You may want to break that down into multiple threads on the forum rather than using this thread as a catchall - it's old enough and the title is vague enough that I'm probably the only one watching it - just because I happened to be logged in and saw it when you first posted.

1. Choose RAID0 (striped) and that will allow the single-disk, single-vdev "striped" pool.

Screenshot 2025-04-21 at 8.18.33 PM.png Screenshot 2025-04-21 at 8.19.13 PM.png

2. You can always increase the size, but you can't decrease it. You can also use Thin provisioning with Discard enabled and and run fstrim inside the guest to get it back down to just the used size.

Screenshot 2025-04-08 at 9.28.45 PM.pngScreenshot 2025-04-08 at 9.32.09 PM.png
Screenshot 2025-04-21 at 2.17.25 PM.png
Virtio Folders are managed under Datacenter: Directory Mappings, but Proxmox does not create any by default. What are you seeing exactly?

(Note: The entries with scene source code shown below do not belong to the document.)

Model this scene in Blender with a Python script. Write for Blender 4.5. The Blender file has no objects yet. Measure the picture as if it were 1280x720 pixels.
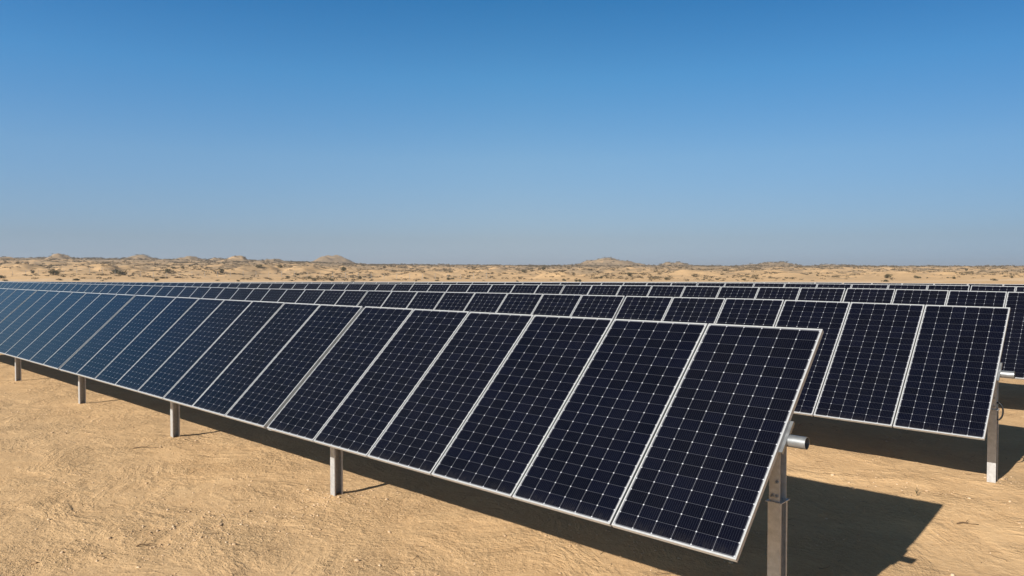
import bpy, math, random
import numpy as np
from mathutils import Vector, Matrix
R = math.radians
random.seed(7)
rng = np.random.default_rng(11)
scene = bpy.context.scene
col = scene.collection

# ------------------------------------------------------------------ camera
CH = 2.98                      # camera height
YAW, PITCH, F = 0.7551, 0.0237, 929.6
FW = (-math.sin(YAW), math.cos(YAW)); RT = (math.cos(YAW), math.sin(YAW))
cam = bpy.data.cameras.new('camera'); camo = bpy.data.objects.new('camera', cam); col.objects.link(camo)
camo.location = (0, 0, CH); camo.rotation_euler = (math.pi/2-PITCH, 0, YAW)
cam.sensor_width = 36; cam.lens = F/1280*36; cam.clip_start = 0.1; cam.clip_end = 12000
scene.camera = camo
# ------------------------------------------------------------------ light
SUN_EL = 31.0
w = bpy.data.worlds.new('World'); scene.world = w; w.use_nodes = True
nt = w.node_tree; bg = nt.nodes['Background']
sky = nt.nodes.new('ShaderNodeTexSky'); sky.sky_type = 'NISHITA'; sky.sun_disc = False
sky.sun_elevation = R(SUN_EL); sky.sun_rotation = R(180); sky.altitude = 0
sky.air_density = 1.0; sky.dust_density = 0.6; sky.ozone_density = 3.0
# sky tint: grey blue horizon, deeper blue above, unseen zenith greyed to neutralise shade
tcw = nt.nodes.new('ShaderNodeTexCoord'); sx = nt.nodes.new('ShaderNodeSeparateXYZ'); cr = nt.nodes.new('ShaderNodeValToRGB')
nt.links.new(tcw.outputs['Generated'], sx.inputs[0]); nt.links.new(sx.outputs[2], cr.inputs[0])
stops = [(0, (.56, .68, 1.03)), (.014, (.56, .67, 1.02)), (.041, (.545, .60, .81)), (.09, (.58, .67, .82)), (.146, (.60, .76, .875)), (.247, (.395, .80, .98)), (.34, (.21, .68, .93)), (.38, (.22, .58, .78)), (.45, (.35, .40, .37)), (1, (.35, .36, .39))]
el_ = cr.color_ramp.elements
while len(el_) < len(stops): el_.new(.5)
for e, (p_, c_) in zip(el_, stops): e.position = p_; e.color = (*c_, 1)
mxw = nt.nodes.new('ShaderNodeMix'); mxw.data_type = 'RGBA'; mxw.blend_type = 'MULTIPLY'; mxw.inputs[0].default_value = 1
nt.links.new(sky.outputs[0], mxw.inputs[6]); nt.links.new(cr.outputs[0], mxw.inputs[7])
# evens the visible sky left to right; unseen far left greyed for panel reflections
dt_ = nt.nodes.new('ShaderNodeVectorMath'); dt_.operation = 'DOT_PRODUCT'; dt_.inputs[1].default_value = (RT[0], RT[1], 0)
nt.links.new(tcw.outputs['Generated'], dt_.inputs[0])
mr_ = nt.nodes.new('ShaderNodeMapRange'); mr_.inputs[1].default_value = -.9; mr_.inputs[2].default_value = .6; nt.links.new(dt_.outputs['Value'], mr_.inputs[0])
cl_ = nt.nodes.new('ShaderNodeValToRGB'); nt.links.new(mr_.outputs[0], cl_.inputs[0])
q_ = cl_.color_ramp.elements; q_.new(.5); q_.new(.7)
for e, (p_, c_) in zip(q_, [(0, (1.12, .80, .56)), (.2, (.86, .93, 1.0)), (.6, (.82, .82, .82)), (1, (.55, .62, .68))]): e.position = p_; e.color = (*c_, 1)
mx2 = nt.nodes.new('ShaderNodeMix'); mx2.data_type = 'RGBA'; mx2.blend_type = 'MULTIPLY'; mx2.inputs[0].default_value = 1
nt.links.new(mxw.outputs[2], mx2.inputs[6]); nt.links.new(cl_.outputs[0], mx2.inputs[7])
nt.links.new(mx2.outputs[2], bg.inputs[0]); bg.inputs[1].default_value = 0.0976
sl = bpy.data.lights.new('sun', 'SUN'); sl.energy = 4.9; sl.angle = R(0.5); sl.color = (1.0, 0.955, 0.89)
so = bpy.data.objects.new('sun', sl); col.objects.link(so)
so.rotation_euler = (R(90-SUN_EL), 0, 0)       # light travels towards +Y and down
so.location = (0, -20, 30)
scene.view_settings.view_transform = 'Standard'; scene.view_settings.look = 'None'
scene.view_settings.exposure = 0.55; scene.view_settings.gamma = 1
scene.render.engine = 'CYCLES'

# ------------------------------------------------------------------ helpers
def tag(o, label=None, cat=None, group=None, kind=None):
    for k, v in (('label', label), ('category', cat), ('group', group), ('kind', kind)):
        if v: o[k] = v
    return o
class MB:
    def __init__(s): s.v = []; s.f = []; s.uv = {}
    def box(s, x0, x1, y0, y1, z0, z1, M=None):
        b = len(s.v); P = [(x, y, z) for z in (z0, z1) for y in (y0, y1) for x in (x0, x1)]
        if M: P = [tuple(M @ Vector(p)) for p in P]
        s.v += P
        s.f += [tuple(b+i for i in q) for q in ((0,2,3,1),(4,5,7,6),(0,1,5,4),(2,6,7,3),(0,4,6,2),(1,3,7,5))]
    def tube(s, pts, r, n=16, cap=True, hollow=0):
        pts = [Vector(p) for p in pts]; b = len(s.v); m = len(pts)
        up = Vector((0, 0, 1))
        for i, p in enumerate(pts):
            d = (pts[min(i+1, m-1)]-pts[max(i-1, 0)]).normalized()
            a = d.cross(up)
            if a.length < 1e-3: a = d.cross(Vector((0, 1, 0)))
            a.normalize(); c = a.cross(d)
            rr = r[i] if isinstance(r, (list, tuple)) else r
            for k in range(n):
                t = 2*math.pi*k/n; s.v.append(tuple(p+a*math.cos(t)*rr+c*math.sin(t)*rr))
        for i in range(m-1):
            for k in range(n):
                k2 = (k+1) % n; s.f.append((b+i*n+k, b+i*n+k2, b+(i+1)*n+k2, b+(i+1)*n+k))
        if cap:
            s.f.append(tuple(b+k for k in reversed(range(n)))); s.f.append(tuple(b+(m-1)*n+k for k in range(n)))
    def mesh(s, name, mat, smooth=False):
        me = bpy.data.meshes.new(name); me.from_pydata(s.v, [], s.f); me.validate(); me.update()
        me.materials.append(mat)
        if smooth: me.shade_smooth()
        return me
def link(name, me, parent=None):
    o = bpy.data.objects.new(name, me); col.objects.link(o)
    if parent: o.parent = parent
    return o
def empty(name, loc):
    o = bpy.data.objects.new(name, None); col.objects.link(o); o.location = loc
    o.empty_display_size = .3
    return o
def npmesh(name, V, Q, mat, smooth=True):
    me = bpy.data.meshes.new(name); k = Q.shape[1]
    me.vertices.add(len(V)); me.vertices.foreach_set('co', np.ascontiguousarray(V, dtype=np.float32).ravel())
    me.loops.add(Q.size); me.loops.foreach_set('vertex_index', Q.astype(np.int32).ravel())
    me.polygons.add(len(Q)); me.polygons.foreach_set('loop_start', (np.arange(len(Q))*k).astype(np.int32))
    me.polygons.foreach_set('loop_total', np.full(len(Q), k, np.int32))
    me.update(calc_edges=True); me.materials.append(mat)
    if smooth: me.shade_smooth()
    return me
def mat(name):
    m = bpy.data.materials.new(name); m.use_nodes = True
    n = m.node_tree; return m, n, n.nodes['Principled BSDF']
class G:
    """tiny node helper"""
    def __init__(s, n): s.n = n
    def new(s, t, **kw):
        o = s.n.nodes.new(t)
        for k, v in kw.items(): setattr(o, k, v)
        return o
    def put(s, sock, v):
        if isinstance(v, (int, float)): sock.default_value = v
        elif isinstance(v, tuple): sock.default_value = v if len(v) == 4 or sock.type == 'VECTOR' else (*v, 1)
        else: s.n.links.new(v, sock)
    def m(s, op, a, b=0.0, c=0.0):
        o = s.new('ShaderNodeMath', operation=op)
        s.put(o.inputs[0], a); s.put(o.inputs[1], b); s.put(o.inputs[2], c); return o.outputs[0]
    def noise(s, vec, scale, detail=3, rough=.5, dist=0):
        o = s.new('ShaderNodeTexNoise'); s.put(o.inputs['Vector'], vec); o.inputs['Scale'].default_value = scale
        o.inputs['Detail'].default_value = detail; o.inputs['Roughness'].default_value = rough
        o.inputs['Distortion'].default_value = dist; return o.outputs[0]
    def ramp(s, f, a, b, lo=0.0, hi=1.0):
        o = s.new('ShaderNodeMapRange'); s.put(o.inputs[0], f)
        o.inputs[1].default_value = a; o.inputs[2].default_value = b; o.inputs[3].default_value = lo; o.inputs[4].default_value = hi
        return o.outputs[0]
    def mix(s, f, a, b):
        o = s.new('ShaderNodeMix', data_type='RGBA'); s.put(o.inputs[0], f); s.put(o.inputs[6], a); s.put(o.inputs[7], b)
        return o.outputs[2]
    def bump(s, h, strength, dist, nrm=None):
        o = s.new('ShaderNodeBump'); s.put(o.inputs['Height'], h)
        o.inputs['Strength'].default_value = strength; o.inputs['Distance'].default_value = dist
        if nrm: s.put(o.inputs['Normal'], nrm)
        return o.outputs[0]

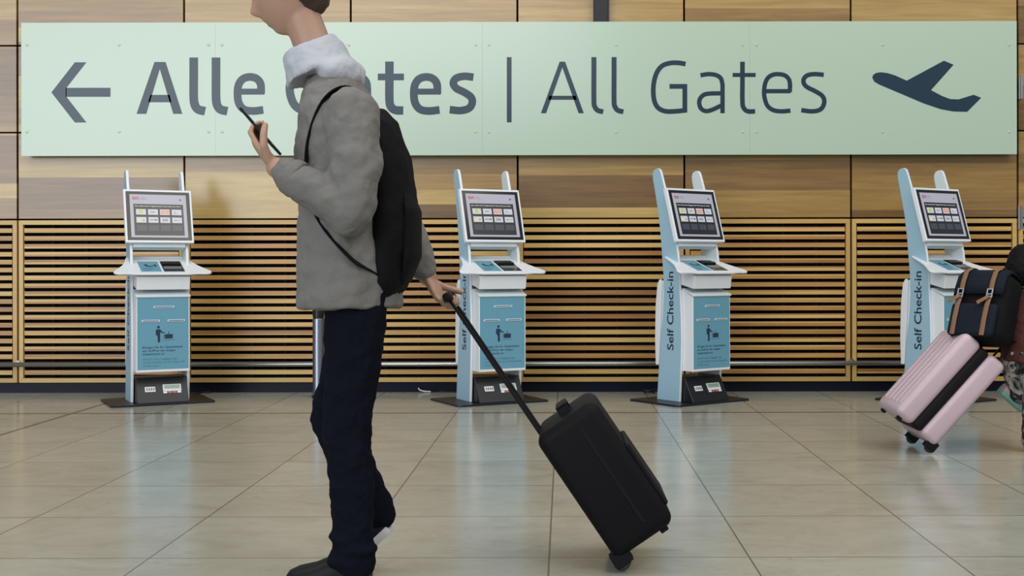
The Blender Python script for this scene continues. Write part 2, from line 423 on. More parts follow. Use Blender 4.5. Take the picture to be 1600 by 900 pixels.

Screenshot 2025-04-21 at 2.26.05 PM.png

3. You probably still need to have a resolv.conf in the chroot.

Code:
#/etc/resolv.conf

search cluster.example.com
nameserver 1.1.1.1

4. The PVEs aren't meant to be backed up.

Anything shared across the cluster is meant to be done at the Datacenter level and any special-purpose task is intended to be done in a guest.

Something like ansible would be the "backup" for a PVE.

If you were to have a problem with a node, the recommended procedure is to fail it out of the cluster, reinstall, and reconfigure. This is typically much faster than trying to sort through various configurations and determine which to restore and which to regenerate.

That said, yes, you can certainly use ZFS snapshots or rsync on the Host.